(Records with scene code)
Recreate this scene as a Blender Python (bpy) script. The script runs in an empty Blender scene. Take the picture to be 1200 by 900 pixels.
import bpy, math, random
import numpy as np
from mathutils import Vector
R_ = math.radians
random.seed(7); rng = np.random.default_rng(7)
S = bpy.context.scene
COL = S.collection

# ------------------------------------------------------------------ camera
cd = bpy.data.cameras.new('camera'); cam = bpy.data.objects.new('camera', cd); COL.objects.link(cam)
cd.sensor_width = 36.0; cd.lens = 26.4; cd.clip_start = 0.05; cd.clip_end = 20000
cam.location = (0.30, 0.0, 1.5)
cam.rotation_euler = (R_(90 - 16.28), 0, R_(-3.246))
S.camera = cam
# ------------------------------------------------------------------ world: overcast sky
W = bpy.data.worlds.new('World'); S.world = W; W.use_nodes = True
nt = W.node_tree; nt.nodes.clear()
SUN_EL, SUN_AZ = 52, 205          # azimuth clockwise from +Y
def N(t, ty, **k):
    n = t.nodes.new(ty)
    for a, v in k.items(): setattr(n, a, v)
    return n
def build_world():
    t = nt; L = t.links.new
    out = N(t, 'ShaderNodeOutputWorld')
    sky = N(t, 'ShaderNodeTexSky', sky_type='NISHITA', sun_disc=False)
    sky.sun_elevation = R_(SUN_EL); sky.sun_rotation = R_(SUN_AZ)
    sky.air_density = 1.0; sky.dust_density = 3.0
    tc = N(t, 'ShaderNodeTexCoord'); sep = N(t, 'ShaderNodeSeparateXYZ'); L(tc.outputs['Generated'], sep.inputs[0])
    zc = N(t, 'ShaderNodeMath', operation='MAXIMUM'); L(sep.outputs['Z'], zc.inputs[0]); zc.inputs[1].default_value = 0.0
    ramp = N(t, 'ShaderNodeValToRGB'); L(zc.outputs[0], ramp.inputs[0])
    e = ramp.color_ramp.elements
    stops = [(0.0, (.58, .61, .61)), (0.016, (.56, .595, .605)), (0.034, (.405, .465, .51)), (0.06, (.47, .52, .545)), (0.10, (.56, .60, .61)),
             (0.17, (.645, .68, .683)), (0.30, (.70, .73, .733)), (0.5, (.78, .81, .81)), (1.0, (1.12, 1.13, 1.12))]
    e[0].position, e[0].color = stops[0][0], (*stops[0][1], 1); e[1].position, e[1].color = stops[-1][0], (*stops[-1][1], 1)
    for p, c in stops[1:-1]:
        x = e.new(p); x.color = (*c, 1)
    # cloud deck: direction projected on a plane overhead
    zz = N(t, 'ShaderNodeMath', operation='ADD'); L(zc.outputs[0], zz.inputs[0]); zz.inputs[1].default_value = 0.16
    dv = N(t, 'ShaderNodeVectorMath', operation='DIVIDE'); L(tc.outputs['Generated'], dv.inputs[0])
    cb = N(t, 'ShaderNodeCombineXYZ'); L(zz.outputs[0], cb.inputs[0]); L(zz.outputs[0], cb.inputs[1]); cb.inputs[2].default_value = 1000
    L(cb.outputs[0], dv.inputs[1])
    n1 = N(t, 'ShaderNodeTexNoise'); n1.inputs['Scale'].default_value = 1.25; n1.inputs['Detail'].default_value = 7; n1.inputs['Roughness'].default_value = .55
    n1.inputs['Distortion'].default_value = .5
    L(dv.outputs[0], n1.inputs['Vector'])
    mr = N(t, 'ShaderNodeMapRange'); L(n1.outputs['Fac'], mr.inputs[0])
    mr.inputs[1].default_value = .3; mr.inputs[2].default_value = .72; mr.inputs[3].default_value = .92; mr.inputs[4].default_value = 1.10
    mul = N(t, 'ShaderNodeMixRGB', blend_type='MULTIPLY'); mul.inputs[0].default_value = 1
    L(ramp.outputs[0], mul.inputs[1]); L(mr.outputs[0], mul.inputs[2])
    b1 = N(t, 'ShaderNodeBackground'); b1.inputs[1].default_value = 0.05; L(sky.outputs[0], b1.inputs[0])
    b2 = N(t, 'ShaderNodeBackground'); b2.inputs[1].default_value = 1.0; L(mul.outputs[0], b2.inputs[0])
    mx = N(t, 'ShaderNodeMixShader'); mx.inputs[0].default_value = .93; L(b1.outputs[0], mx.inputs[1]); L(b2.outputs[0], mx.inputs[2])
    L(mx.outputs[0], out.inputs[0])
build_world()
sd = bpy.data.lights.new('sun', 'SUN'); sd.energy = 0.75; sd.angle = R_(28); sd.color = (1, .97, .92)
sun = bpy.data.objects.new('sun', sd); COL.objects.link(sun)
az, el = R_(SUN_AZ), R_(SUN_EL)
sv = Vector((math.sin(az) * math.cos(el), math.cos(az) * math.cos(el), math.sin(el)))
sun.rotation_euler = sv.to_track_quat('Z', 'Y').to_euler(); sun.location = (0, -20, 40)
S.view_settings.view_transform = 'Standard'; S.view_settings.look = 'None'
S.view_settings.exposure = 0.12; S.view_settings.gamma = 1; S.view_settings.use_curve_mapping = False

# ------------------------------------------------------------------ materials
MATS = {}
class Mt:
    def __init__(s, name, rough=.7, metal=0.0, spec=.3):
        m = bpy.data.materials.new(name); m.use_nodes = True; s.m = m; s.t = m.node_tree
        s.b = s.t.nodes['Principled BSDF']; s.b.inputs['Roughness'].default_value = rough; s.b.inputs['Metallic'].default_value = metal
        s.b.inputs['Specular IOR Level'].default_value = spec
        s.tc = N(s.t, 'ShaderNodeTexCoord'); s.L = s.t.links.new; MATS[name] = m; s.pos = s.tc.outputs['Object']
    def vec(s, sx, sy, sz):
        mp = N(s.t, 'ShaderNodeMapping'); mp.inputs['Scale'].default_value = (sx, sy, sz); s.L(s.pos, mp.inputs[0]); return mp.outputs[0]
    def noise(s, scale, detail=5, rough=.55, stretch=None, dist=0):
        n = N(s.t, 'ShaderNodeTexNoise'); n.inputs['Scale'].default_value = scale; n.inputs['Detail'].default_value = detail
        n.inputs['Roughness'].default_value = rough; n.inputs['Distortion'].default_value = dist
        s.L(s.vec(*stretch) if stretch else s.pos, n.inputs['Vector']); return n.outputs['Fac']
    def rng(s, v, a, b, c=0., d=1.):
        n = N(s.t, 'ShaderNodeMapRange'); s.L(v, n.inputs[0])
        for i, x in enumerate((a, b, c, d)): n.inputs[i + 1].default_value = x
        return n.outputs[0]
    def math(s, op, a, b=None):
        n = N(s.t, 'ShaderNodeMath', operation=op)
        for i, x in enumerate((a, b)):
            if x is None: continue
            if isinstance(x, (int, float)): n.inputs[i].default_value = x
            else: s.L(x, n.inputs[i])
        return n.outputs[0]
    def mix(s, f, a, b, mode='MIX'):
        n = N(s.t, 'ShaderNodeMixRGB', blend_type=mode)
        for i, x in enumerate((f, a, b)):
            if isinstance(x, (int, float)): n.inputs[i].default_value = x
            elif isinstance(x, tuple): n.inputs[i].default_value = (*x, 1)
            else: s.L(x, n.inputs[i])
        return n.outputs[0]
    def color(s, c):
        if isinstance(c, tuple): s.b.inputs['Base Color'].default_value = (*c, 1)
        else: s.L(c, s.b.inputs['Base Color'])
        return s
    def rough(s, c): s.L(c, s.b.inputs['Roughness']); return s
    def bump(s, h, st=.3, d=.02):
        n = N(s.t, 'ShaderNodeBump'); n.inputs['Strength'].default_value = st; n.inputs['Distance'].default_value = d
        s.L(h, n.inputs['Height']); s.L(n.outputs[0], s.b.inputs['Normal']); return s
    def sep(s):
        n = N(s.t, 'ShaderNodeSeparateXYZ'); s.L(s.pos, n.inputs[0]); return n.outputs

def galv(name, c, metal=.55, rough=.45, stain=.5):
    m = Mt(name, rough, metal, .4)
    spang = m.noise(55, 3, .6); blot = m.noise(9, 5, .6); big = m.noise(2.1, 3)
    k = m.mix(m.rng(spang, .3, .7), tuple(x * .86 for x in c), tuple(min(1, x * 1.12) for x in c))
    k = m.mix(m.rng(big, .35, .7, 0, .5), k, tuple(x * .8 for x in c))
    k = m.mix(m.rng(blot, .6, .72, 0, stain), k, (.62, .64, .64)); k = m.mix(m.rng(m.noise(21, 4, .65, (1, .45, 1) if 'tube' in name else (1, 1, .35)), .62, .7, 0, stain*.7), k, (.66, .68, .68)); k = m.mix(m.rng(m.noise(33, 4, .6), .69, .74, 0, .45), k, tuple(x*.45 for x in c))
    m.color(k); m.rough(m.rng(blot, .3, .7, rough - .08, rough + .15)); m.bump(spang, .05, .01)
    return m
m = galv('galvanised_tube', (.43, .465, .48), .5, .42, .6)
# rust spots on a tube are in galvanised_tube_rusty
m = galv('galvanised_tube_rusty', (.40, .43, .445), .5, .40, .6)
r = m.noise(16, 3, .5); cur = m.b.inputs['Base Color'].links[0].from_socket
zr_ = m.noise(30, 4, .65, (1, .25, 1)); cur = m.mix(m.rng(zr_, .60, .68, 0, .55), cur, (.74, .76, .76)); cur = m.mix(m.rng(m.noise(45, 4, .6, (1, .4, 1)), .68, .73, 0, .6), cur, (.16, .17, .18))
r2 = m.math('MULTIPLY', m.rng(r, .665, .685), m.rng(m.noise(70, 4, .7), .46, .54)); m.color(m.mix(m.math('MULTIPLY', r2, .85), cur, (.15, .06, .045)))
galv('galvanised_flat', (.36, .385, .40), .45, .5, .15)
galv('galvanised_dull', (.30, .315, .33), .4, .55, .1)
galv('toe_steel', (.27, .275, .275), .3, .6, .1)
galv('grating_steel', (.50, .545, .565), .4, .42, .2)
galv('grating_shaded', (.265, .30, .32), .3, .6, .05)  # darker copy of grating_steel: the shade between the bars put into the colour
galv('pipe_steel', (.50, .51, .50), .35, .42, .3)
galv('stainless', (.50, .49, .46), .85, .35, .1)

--

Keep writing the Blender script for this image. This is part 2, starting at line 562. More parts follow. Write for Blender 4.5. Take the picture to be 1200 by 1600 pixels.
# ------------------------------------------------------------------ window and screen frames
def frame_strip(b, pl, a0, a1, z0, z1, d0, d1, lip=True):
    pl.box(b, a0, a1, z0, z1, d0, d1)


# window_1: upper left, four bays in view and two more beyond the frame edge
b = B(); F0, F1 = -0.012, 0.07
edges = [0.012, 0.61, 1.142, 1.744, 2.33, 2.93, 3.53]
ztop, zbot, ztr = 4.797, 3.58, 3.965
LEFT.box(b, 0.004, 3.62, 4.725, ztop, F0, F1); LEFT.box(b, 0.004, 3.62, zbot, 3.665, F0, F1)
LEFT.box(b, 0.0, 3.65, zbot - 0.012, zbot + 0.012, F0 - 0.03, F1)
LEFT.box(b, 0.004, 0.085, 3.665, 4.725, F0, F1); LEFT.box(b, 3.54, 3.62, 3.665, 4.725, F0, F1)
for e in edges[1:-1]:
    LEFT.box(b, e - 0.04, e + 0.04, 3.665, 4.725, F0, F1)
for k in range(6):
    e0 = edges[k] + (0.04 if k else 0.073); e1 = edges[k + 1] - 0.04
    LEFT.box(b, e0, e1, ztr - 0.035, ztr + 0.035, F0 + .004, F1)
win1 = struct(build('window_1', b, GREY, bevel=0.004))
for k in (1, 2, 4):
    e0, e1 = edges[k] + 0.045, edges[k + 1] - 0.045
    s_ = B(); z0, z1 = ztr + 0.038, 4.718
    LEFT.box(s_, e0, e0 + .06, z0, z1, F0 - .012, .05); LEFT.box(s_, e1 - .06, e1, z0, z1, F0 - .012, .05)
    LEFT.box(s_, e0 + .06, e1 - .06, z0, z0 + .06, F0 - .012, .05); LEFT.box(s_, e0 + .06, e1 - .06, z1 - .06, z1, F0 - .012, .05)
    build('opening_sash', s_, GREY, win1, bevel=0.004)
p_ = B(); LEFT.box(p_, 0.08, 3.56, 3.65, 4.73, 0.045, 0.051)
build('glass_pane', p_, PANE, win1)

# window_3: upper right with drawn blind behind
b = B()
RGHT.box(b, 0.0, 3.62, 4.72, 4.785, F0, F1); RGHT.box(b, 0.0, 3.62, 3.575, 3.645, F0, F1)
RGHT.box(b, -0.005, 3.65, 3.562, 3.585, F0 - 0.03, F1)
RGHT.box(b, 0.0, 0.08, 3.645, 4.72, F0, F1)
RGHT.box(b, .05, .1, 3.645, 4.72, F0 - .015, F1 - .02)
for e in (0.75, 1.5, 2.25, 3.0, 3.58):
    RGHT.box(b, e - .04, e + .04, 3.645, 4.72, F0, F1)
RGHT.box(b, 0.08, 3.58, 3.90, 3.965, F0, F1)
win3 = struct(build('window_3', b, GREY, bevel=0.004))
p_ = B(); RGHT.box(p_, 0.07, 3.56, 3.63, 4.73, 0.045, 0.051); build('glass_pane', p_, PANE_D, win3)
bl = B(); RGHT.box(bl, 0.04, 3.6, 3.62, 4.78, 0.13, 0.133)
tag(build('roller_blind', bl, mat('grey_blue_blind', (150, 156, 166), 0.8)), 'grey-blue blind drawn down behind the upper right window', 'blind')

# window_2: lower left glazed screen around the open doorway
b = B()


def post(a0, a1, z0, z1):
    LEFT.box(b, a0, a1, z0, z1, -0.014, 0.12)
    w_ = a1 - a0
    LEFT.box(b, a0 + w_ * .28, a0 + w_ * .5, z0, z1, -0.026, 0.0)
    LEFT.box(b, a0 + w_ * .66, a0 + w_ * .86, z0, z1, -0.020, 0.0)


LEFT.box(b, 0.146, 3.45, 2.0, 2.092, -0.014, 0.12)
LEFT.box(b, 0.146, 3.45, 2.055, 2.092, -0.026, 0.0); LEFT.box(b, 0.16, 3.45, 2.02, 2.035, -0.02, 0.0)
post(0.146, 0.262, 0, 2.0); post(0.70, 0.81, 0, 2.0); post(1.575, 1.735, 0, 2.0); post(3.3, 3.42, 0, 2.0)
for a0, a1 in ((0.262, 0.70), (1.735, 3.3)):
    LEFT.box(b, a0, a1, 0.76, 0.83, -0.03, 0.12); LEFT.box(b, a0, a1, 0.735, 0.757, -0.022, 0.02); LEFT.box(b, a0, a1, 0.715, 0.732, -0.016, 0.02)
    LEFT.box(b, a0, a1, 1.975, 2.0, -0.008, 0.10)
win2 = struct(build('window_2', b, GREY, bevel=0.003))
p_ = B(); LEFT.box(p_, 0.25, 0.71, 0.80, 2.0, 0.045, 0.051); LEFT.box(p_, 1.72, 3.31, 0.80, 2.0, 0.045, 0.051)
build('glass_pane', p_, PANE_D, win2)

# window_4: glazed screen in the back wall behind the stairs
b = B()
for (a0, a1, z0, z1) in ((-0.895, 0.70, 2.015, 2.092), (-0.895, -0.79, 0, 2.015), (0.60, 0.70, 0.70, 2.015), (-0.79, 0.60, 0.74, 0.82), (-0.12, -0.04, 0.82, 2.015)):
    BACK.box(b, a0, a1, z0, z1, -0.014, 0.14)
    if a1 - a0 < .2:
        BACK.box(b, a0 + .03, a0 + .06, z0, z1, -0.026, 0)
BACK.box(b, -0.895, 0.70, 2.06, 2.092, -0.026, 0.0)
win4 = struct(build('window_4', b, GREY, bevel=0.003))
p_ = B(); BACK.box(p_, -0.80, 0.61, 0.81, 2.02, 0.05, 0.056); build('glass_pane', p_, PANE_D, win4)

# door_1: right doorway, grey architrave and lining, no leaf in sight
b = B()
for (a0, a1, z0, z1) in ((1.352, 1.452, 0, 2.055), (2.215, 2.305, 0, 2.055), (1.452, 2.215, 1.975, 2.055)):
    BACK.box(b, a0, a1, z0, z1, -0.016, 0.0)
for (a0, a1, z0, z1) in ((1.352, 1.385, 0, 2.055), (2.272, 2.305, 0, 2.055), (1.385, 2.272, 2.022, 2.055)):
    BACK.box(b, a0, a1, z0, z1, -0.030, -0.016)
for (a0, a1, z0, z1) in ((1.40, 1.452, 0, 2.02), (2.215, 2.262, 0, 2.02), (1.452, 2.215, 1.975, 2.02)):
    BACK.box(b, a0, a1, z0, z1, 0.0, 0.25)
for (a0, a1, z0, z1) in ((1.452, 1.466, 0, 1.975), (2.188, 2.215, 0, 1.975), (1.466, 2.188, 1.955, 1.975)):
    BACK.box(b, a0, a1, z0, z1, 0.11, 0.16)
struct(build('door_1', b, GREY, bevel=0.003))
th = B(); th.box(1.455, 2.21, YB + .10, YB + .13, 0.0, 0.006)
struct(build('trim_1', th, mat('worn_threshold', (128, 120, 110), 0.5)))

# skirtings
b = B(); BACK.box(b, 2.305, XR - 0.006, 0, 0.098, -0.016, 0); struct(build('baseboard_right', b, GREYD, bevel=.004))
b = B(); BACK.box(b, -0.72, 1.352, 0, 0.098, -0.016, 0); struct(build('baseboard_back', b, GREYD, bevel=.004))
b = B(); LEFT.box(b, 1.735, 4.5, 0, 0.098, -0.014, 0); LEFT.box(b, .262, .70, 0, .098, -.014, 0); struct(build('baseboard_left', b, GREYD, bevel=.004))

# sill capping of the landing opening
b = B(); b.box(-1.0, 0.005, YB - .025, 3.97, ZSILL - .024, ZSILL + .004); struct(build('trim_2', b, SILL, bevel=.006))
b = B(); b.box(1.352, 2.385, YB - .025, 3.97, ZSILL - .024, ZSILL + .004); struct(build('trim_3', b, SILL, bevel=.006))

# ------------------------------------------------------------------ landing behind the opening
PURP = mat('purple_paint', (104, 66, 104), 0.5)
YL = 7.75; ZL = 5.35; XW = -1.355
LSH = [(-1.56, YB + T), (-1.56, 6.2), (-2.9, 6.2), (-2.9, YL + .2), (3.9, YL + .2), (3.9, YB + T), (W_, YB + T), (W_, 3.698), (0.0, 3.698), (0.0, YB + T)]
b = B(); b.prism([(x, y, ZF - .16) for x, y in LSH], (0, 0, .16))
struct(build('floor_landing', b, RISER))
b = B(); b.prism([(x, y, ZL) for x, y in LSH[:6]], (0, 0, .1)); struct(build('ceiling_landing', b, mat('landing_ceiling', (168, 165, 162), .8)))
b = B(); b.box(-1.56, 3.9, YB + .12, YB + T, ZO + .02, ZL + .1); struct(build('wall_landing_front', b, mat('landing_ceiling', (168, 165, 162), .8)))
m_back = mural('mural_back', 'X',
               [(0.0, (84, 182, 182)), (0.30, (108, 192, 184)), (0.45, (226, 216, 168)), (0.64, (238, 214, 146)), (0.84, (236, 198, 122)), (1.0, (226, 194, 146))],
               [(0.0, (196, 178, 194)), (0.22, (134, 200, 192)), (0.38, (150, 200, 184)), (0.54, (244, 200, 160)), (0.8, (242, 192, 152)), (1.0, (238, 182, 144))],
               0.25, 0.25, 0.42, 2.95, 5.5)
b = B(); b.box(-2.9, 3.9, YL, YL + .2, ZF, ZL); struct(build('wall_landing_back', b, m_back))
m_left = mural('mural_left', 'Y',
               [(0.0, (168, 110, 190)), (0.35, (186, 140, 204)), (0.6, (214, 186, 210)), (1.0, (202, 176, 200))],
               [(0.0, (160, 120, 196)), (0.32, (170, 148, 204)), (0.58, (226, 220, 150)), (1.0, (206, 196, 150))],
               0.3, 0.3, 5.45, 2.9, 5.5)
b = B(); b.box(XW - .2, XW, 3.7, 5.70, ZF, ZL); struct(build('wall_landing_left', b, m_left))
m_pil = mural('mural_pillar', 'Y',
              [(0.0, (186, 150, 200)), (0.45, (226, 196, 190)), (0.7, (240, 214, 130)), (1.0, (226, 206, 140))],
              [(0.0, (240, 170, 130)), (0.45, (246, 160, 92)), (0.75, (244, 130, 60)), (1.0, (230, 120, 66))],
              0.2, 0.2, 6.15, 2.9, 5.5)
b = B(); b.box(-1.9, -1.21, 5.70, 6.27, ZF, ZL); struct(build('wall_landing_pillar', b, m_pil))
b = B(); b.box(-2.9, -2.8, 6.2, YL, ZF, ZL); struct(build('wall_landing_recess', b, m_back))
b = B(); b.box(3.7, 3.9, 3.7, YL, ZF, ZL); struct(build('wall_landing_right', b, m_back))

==

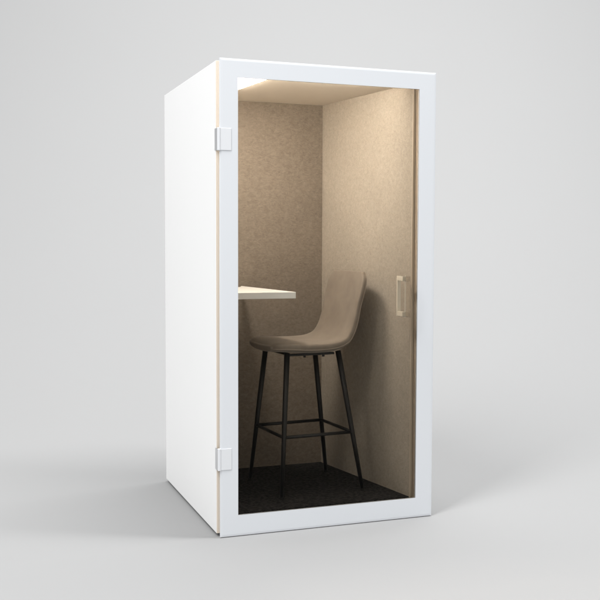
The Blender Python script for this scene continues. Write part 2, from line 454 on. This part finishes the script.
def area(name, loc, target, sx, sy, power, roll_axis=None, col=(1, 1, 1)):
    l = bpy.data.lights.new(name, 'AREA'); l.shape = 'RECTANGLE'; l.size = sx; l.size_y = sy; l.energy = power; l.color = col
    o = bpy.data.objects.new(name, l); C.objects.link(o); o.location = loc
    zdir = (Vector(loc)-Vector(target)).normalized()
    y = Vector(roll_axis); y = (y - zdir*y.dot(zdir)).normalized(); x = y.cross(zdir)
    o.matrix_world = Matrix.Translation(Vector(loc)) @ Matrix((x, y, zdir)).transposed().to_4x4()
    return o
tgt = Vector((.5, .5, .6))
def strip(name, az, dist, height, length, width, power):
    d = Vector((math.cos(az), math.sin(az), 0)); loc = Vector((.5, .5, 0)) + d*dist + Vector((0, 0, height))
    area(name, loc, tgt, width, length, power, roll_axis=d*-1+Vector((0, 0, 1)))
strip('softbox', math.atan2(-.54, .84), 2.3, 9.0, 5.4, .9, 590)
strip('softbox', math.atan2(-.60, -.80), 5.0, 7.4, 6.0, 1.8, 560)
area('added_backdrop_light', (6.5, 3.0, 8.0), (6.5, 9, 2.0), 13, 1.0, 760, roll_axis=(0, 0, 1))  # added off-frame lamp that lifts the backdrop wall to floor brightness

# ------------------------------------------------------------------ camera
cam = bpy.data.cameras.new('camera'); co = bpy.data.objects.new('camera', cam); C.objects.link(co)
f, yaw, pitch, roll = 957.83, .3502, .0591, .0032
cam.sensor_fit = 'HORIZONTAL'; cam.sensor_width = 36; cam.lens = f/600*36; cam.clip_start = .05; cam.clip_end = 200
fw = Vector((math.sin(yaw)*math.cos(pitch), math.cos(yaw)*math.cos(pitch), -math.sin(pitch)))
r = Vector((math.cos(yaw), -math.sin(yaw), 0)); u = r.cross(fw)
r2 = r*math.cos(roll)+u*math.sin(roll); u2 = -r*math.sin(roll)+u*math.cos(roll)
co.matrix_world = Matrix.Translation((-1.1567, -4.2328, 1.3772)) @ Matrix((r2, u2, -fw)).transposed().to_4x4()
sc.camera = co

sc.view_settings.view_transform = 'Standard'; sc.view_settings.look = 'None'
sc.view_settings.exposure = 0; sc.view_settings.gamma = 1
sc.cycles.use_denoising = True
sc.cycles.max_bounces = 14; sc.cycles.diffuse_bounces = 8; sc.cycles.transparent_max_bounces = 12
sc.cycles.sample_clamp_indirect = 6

▶ [Given exercise]: In the listing above, find the line with "The Blender Python" and the line with "sc.cycles.sample_clamp_indirect = 6", then print exactly those lines and every line between them.

▶ [Exercise response]:
The Blender Python script for this scene continues. Write part 2, from line 454 on. This part finishes the script.
def area(name, loc, target, sx, sy, power, roll_axis=None, col=(1, 1, 1)):
    l = bpy.data.lights.new(name, 'AREA'); l.shape = 'RECTANGLE'; l.size = sx; l.size_y = sy; l.energy = power; l.color = col
    o = bpy.data.objects.new(name, l); C.objects.link(o); o.location = loc
    zdir = (Vector(loc)-Vector(target)).normalized()
    y = Vector(roll_axis); y = (y - zdir*y.dot(zdir)).normalized(); x = y.cross(zdir)
    o.matrix_world = Matrix.Translation(Vector(loc)) @ Matrix((x, y, zdir)).transposed().to_4x4()
    return o
tgt = Vector((.5, .5, .6))
def strip(name, az, dist, height, length, width, power):
    d = Vector((math.cos(az), math.sin(az), 0)); loc = Vector((.5, .5, 0)) + d*dist + Vector((0, 0, height))
    area(name, loc, tgt, width, length, power, roll_axis=d*-1+Vector((0, 0, 1)))
strip('softbox', math.atan2(-.54, .84), 2.3, 9.0, 5.4, .9, 590)
strip('softbox', math.atan2(-.60, -.80), 5.0, 7.4, 6.0, 1.8, 560)
area('added_backdrop_light', (6.5, 3.0, 8.0), (6.5, 9, 2.0), 13, 1.0, 760, roll_axis=(0, 0, 1))  # added off-frame lamp that lifts the backdrop wall to floor brightness

# ------------------------------------------------------------------ camera
cam = bpy.data.cameras.new('camera'); co = bpy.data.objects.new('camera', cam); C.objects.link(co)
f, yaw, pitch, roll = 957.83, .3502, .0591, .0032
cam.sensor_fit = 'HORIZONTAL'; cam.sensor_width = 36; cam.lens = f/600*36; cam.clip_start = .05; cam.clip_end = 200
fw = Vector((math.sin(yaw)*math.cos(pitch), math.cos(yaw)*math.cos(pitch), -math.sin(pitch)))
r = Vector((math.cos(yaw), -math.sin(yaw), 0)); u = r.cross(fw)
r2 = r*math.cos(roll)+u*math.sin(roll); u2 = -r*math.sin(roll)+u*math.cos(roll)
co.matrix_world = Matrix.Translation((-1.1567, -4.2328, 1.3772)) @ Matrix((r2, u2, -fw)).transposed().to_4x4()
sc.camera = co

sc.view_settings.view_transform = 'Standard'; sc.view_settings.look = 'None'
sc.view_settings.exposure = 0; sc.view_settings.gamma = 1
sc.cycles.use_denoising = True
sc.cycles.max_bounces = 14; sc.cycles.diffuse_bounces = 8; sc.cycles.transparent_max_bounces = 12
sc.cycles.sample_clamp_indirect = 6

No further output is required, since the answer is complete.